Yes. So we own is -- on our 2 Permian pipes, on one, we own 26.7%. On the other, we own 34%. I mean, we would have like to own more in each of those instances. But if customers are coming with big volumes and they want equity, too, we're certainly going to do that. I think governance gets more difficult when you get down into the low 20s or 20 range. And so we have to be mindful of that. But we would like to own -- we'd certainly like to 1/3 of it on the next project. Okay. Oh, there's another question over here.

Pearce Hammond

analyst
#117

And just a fast one. Pearce Hammond with Simmons. How does consolidation in the E&P sector and the potential wave of additional M&A producers impact your business? And does it change the competitive dynamic in negotiating with your customers?

Steven Kean

executive
#118

Well, I'll start and Tom can add on. I mean, generally, credit quality can improve in a consolidation environment. And then the second part of your question is does that change the negotiating dynamics? I would say not materially. Well, Tom, why don't you comment on it?

Thomas Martin

executive
#119

Yes. I mean, it's case-by-case, but I don't think it materially changes the dynamics. I mean, we've seen instances where we've had sort of a single-purpose producer get consolidated with a larger producer. And so they allocate their capital differently, and that's either had positive or negative effects in some areas. But overall, high credit quality and the ability to deploy capital and transact, I think is a positive for us, and we think that's what happens when we see consolidation. So that's what we would expect to see going forward.

Steven Kean

executive
#120

Okay. I'm not seeing anything else on the screen or out there. So thank you all very much. And I would like to thank our team here.

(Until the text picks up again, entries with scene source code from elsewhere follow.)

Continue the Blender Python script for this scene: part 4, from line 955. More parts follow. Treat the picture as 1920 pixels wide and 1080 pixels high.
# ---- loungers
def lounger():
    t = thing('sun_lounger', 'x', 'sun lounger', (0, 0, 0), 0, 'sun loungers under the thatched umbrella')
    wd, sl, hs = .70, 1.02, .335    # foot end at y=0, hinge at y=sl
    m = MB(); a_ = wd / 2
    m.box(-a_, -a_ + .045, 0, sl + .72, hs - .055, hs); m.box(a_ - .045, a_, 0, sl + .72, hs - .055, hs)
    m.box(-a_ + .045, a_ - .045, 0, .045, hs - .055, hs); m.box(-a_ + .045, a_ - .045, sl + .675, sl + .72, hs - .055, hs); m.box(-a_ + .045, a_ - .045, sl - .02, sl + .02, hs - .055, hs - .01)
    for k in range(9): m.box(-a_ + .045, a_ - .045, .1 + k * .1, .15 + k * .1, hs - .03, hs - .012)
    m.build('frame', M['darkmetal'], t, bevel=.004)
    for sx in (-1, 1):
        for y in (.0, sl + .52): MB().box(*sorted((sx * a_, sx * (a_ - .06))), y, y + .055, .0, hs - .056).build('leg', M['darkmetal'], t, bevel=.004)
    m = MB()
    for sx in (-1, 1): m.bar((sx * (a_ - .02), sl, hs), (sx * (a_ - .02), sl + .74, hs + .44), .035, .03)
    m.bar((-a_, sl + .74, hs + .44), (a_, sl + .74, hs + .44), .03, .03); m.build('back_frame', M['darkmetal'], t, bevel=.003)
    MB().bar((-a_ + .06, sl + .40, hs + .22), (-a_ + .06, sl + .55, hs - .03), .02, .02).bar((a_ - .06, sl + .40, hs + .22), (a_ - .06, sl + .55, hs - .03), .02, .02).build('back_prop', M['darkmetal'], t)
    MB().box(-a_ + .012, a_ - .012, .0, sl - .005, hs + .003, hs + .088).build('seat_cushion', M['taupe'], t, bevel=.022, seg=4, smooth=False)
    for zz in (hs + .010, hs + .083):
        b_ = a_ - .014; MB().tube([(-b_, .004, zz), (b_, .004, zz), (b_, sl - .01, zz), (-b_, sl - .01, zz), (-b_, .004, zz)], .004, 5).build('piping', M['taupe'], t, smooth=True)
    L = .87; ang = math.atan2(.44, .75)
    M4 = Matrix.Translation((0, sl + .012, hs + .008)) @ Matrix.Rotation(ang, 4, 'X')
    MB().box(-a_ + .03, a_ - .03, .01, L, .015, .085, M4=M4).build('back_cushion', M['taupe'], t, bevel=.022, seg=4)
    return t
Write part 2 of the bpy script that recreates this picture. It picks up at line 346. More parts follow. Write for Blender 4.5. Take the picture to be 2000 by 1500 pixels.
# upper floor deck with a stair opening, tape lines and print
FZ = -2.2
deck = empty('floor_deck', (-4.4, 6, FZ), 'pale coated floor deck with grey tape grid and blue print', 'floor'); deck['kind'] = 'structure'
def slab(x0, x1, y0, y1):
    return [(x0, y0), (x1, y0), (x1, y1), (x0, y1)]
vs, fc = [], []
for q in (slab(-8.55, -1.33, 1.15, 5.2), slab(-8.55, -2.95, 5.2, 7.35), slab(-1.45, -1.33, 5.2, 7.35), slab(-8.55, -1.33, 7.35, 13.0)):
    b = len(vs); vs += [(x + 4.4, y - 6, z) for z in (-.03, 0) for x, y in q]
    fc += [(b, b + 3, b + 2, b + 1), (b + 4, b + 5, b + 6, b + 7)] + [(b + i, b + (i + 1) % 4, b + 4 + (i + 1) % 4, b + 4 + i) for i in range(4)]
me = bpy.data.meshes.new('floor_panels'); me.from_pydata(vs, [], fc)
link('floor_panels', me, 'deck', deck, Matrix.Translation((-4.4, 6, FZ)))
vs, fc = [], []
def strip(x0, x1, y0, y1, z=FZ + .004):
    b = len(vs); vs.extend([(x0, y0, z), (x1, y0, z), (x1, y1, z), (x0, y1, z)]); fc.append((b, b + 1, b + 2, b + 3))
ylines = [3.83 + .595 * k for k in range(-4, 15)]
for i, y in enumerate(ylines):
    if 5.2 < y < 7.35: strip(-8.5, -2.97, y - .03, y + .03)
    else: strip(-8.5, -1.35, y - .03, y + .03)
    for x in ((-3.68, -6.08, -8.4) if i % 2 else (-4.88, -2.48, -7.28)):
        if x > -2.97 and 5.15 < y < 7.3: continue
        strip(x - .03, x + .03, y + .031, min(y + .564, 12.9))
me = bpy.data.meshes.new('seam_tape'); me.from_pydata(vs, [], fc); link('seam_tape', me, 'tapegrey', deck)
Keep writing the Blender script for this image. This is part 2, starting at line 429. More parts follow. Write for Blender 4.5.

Many of them are people you know, Anthony Ashley, our Treasurer and Head of Investor Relations; Chris Graeter, from our Treasury Group; Ashley Zavala -- your name has to be Ashley to work in this group, one way or the other; Hannah Stuckey; Peter Staples; and Mindy Thornock, if we could show some appreciation. So they work very hard and hear your questions and try to make sure that we're being transparent and incorporate the information that you're seeking. So I hope you find that the presentation was good. Now are they ready for us for lunch? We're a little ahead of schedule here. Let me talk about the format on lunch. So we're going to have different tables set up in there. And so Rich and Anthony are going to be at a table. David and I are going to be at a table. Kim and Dax are going to be at a table, and the business unit presidents will each have a table and probably 1 or 2 of their folks there. And so you can pick who you want to eat with and who you have questions for. And so that's the way we're going to be set up. And the rooms are Zavala 2 and 3, correct? Okay. So they're the ones that if you go out this door here and you go to your left, you'll see them on your left as you're walking out. And they may still be setting up in there. So if you got some phone calls or something, go ahead, but we'll be -- we should be ready to go shortly for lunch. Thank you all.